“It’s made us feel unwelcome, disrespected,” said Jemma Louise Gough, 38, after the host of an Airbnb in Manchester cancelled a booking for her and a friend because they are from Wales.
“We just wanted a bed for the night ”she told Stephen Nolan on BBC Radio 5 Live. “It’s also made us feel judged for something unrelated to our character or intentions as a guest.
“I was so shocked that this is still happening in this day and age. If this was about race or religion, there would be global outrage. It comes in many forms, discrimination. But it all warrants attention. It’s all unacceptable and it deserves to be spoken out about.”
So how widespread is discrimination in travel? These are the key questions and answers.
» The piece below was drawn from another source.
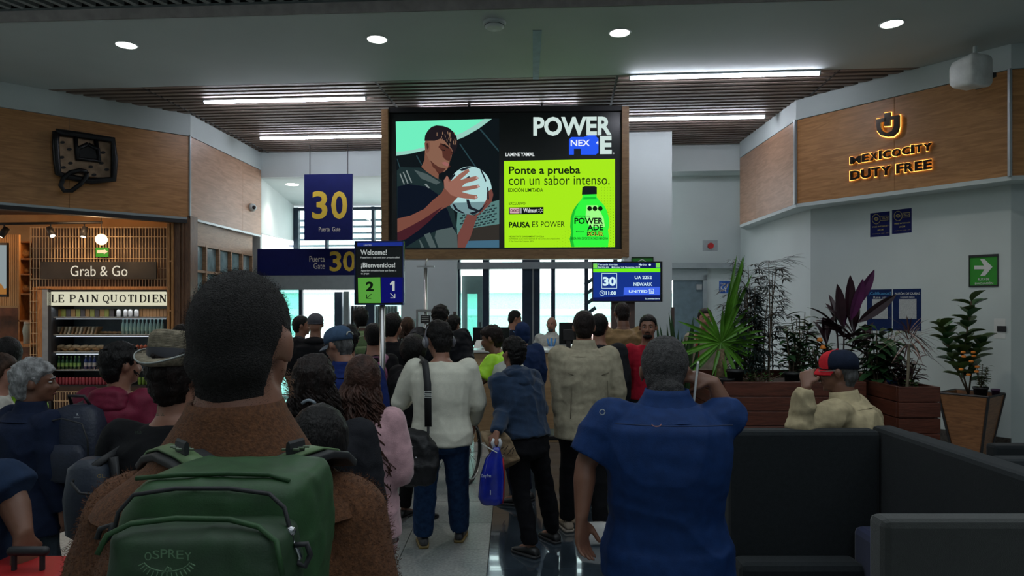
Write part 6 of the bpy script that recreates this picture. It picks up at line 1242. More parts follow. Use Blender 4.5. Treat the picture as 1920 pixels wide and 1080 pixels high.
mm.rings([hatring(r, z, -.0, lambda q, r=r: .048*abs(cos(q))**2*max(0, (r-.10)/.037)-.010*sin(q)) for r, z, _ in prof]+[hatring(r*(1+.006*(i % 2)), z, -.015) for i, (r, z) in enumerate(crown_p[1:])]); ht = g.child('straw_hat', mm, STRAW)
for i in range(16): z = .098+i*.0036; r = float(np.interp(z, [.05, .075, .10, .125, .142, .152], [.097, .096, .094, .091, .085, .074])); mm = MB(); mm.tube(hatring(r+.001, z, -.015)+[hatring(r+.001, z, -.015)[0]], .0014, 5); g.child('straw_braid', mm, STRAW, parent=ht)
for i in range(9): r = .07-.0075*i; mm = MB(); rr_ = hatring(r, .1525-.0018*i, -.015); mm.tube(rr_+[rr_[0]], .0014, 5); g.child('straw_braid', mm, STRAW, parent=ht)
mm = MB(); mm.rings([hatring(.099, .040, -.010), hatring(.0995, .094, -.014), hatring(.094, .094, -.014), hatring(.094, .04, -.01)], False); g.child('hat_band', mm, BAND, parent=ht)
rr_ = hatring(.137, .0455, 0, lambda q: .048*abs(cos(q))**2-.010*sin(q)); mm = MB(); mm.tube(rr_+[rr_[0]], .0028, 6); g.child('brim_edge', mm, mat('brim_edge_grey', (.30, .32, .30), .6), parent=ht)
strap(g, 'bag_strap', [g.pel+g.up*z*g.s+g.rt*x_-g.fw*(.128+d_) for z, x_, d_ in ((.44, -.13, .01), (.36, -.12, .02), (.2, -.11, .02), (.05, -.12, .01))], .045, BPK)
mm = MB(); mm.ell(g.pel+g.up*.30-g.fw*.158+g.rt*.02, (.006, .003, .006)); 
PT = Plane(g.pel+g.up*.2-g.fw*.175, (1, 0, 0))
for i, (tx, x0, y0, x1, y1) in enumerate((('IGL UL', 291, 775, 308, 780), ('MLB', 254, 808, 265, 813))):
    mm = MB(); text(PT, mm, tx, x0, y0, x1, y1, 0); g.child('shirt_lettering', mm, mat('grey_green_print', (.05, .08, .05), .6))
# sling bag at his left hip
bc = P(172, 930, 2.15); t = thing('sling_bag', bc, 'blue grey sling bag with tiny gold lettering at the hat wearer hip', 'bag')
mm = MB(); mm.rings([ring(bc+Vector((0, 0, z)), Vector((1, 0, 0)), Vector((0, 1, 0)), a, b_, 18, .7) for z, a, b_ in ((-.13, .045, .04), (-.11, .068, .055), (0, .075, .06), (.09, .062, .05), (.115, .035, .03))]); o = obj('pouch', mm, mat('sling_blue_grey', (.018, .026, .042), .6, bump=.2), t, True); displace(o, .004, 20, 3)
mm = MB(); mm.tube([P(133, 905, 2.07), P(150, 925, 2.06), P(180, 928, 2.06), P(215, 915, 2.09)], .005, 6); obj('zip', mm, BPK, t, True); mm = MB(); mm.tube([P(140, 905, 2.1), P(185, 868, 2.12), P(230, 840, 2.2)], .012, 6, flat=.4); obj('strap', mm, BPK, t, True)
mm = MB(); q = Plane(P(190, 893, 2.06)); text(q, mm, 'GL.', 182, 889, 199, 896, off=.0); obj('gold_lettering', mm, mat('gold_print', (.35, .25, .08), .4), t)
# 3 grey haired man at the left
g = person('grey haired man in a navy jacket at the lower left looking right', 66, 677, 3.35, head=-62, body=-25, lean=4, sk='brown', vox=.010, hair=HG, hairk='thick', face=True, top=cloth('navy_jacket', (.007, .013, .035), bump=.15), bottom=DNG, shoes=(SHB, SOL), width=1.12, deep=1.15, ease=.032, fold=.006, foldsc=11, hem=.76, seed=3, collar=(cloth('navy_jacket', (0, 0, 0)), .078, .05), headw=1.06)
# 4 person whose arm enters at the left edge with the red suitcase
g = person('man in a dark blue tee at the lower left edge gripping a suitcase handle', -100, 668, 1.72, head=0, sk='brown', vox=.009, hair=HB, hairk='short', top=cloth('dark_blue_tee', (.012, .026, .06), bump=.12), bottom=NVY, shoes=(SHB, SOL), sleeve='short', width=1.0, ease=.022, fold=.004, fingers=True, arms={'r': {'e': P(22, 930, 1.70), 'w': P(44, 1003, 1.66), 'hd': Vector((.05, .0, -1)), 'pn': Vector((-.9, .3, 0)), 'curl': 1.0}}, seed=4)
sc0 = P(55, 1062, 1.6); t = thing('suitcase', (sc0.x, sc0.y, 0), 'red suitcase with a black pull handle in the lower left corner', 'suitcase'); RED = mat('suitcase_red', (.32, .012, .012), .45, var=.1)
obj('shell', MB().box(sc0.x-.14, sc0.x+.11, sc0.y-.11, sc0.y+.12, .06, sc0.z-.008), RED, t, bev=.03); obj('white_piping', MB().box(sc0.x-.143, sc0.x-.03, sc0.y-.114, sc0.y-.11, sc0.z-.09, sc0.z-.055), WHT, t)
for dx in (-.035, .03): obj('handle_tube', MB().tube([(sc0.x+dx, sc0.y, sc0.z-.05), (sc0.x+dx, sc0.y, P(0, 1022, 1.64).z)], .006, 8), M_black, t)
obj('grip', MB().cap((sc0.x-.04, sc0.y, P(0, 1022, 1.64).z), (sc0.x+.035, sc0.y, P(0, 1022, 1.64).z), .011, .011), M_black, t, True)
for dx in (-.11, .08): obj('wheel', MB().tube([(sc0.x+dx-.012, sc0.y, .03), (sc0.x+dx+.012, sc0.y, .03)], .03, 14), M_black, t)
# 5 woman at the edge, 6 worker in neon vest
person('woman with brown hair and white top cut by the left edge', 4, 667, 4.1, head=-70, body=-50, sk='fair', vox=.012, hair=HBR, hairk='bob', face=True, top=cloth('white_cotton', (.45, .43, .38)), bottom=NVY, shoes=(SHB, SOL), width=.9, seed=5, ease=.02)
NEON = mat('neon_vest', (.42, .80, .03), .6, var=.08, scale=12, bump=.15)
g = person('worker with black hair and neon yellow green vest at the far left', 14, 636, 4.6, head=35, body=20, sk='brown', vox=.014, hair=HB, hairk='bob', top=NEON, bottom=NVY, shoes=(SHB, SOL), width=.98, ease=.03, seed=6, hem=.8)
strap(g, 'reflective_band', [g.pel+g.up*.42*g.s+g.rt*x_-g.fw*(.15) for x_ in (-.14, -.05, .05, .14)], .05, mat('reflective_grey', (.4, .42, .42), .3), side=-g.fw)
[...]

How bad were the olden days?
Shamefully for an industry that celebrates freedom and is devoted to bringing people together, travel has a long history of discrimination based on nationality, skin colour, sexual orientation and other factors.
After the Second World War, some British hotels advertised the fact that they banned guests from Germany and Austria, and did not employ people from those locations.
South Africa codified racial discrimination with the apartheid laws, restricting the movements of Black citizens and excluding them from better forms of transport. In 1953 the South African minister C R Swart claimed that segregating whites and Black people on the railways and in accommodation was essential. He warned: “If they are continually to travel together on the trains and sleep in the same hotels, eventually we would have racial admixture.”
Segregation was also enforced across much of the US. For three decades until 1966, African Americans wishing to explore their own country had to rely upon the Negro Motorist Green Book to find motels, restaurants and service stations that would serve them; a film about the book later won an Oscar.
As recently as 2018, two gay men aboard an Alaska Airlines flight from New York to Los Angeles were asked by cabin crew to move so that a heterosexual couple could sit together.
In the same year, the Pontins holiday park chain instructed staff to decline or cancel bookings in the names of people who might be Irish travellers, including Gallagher, Murphy and Nolan.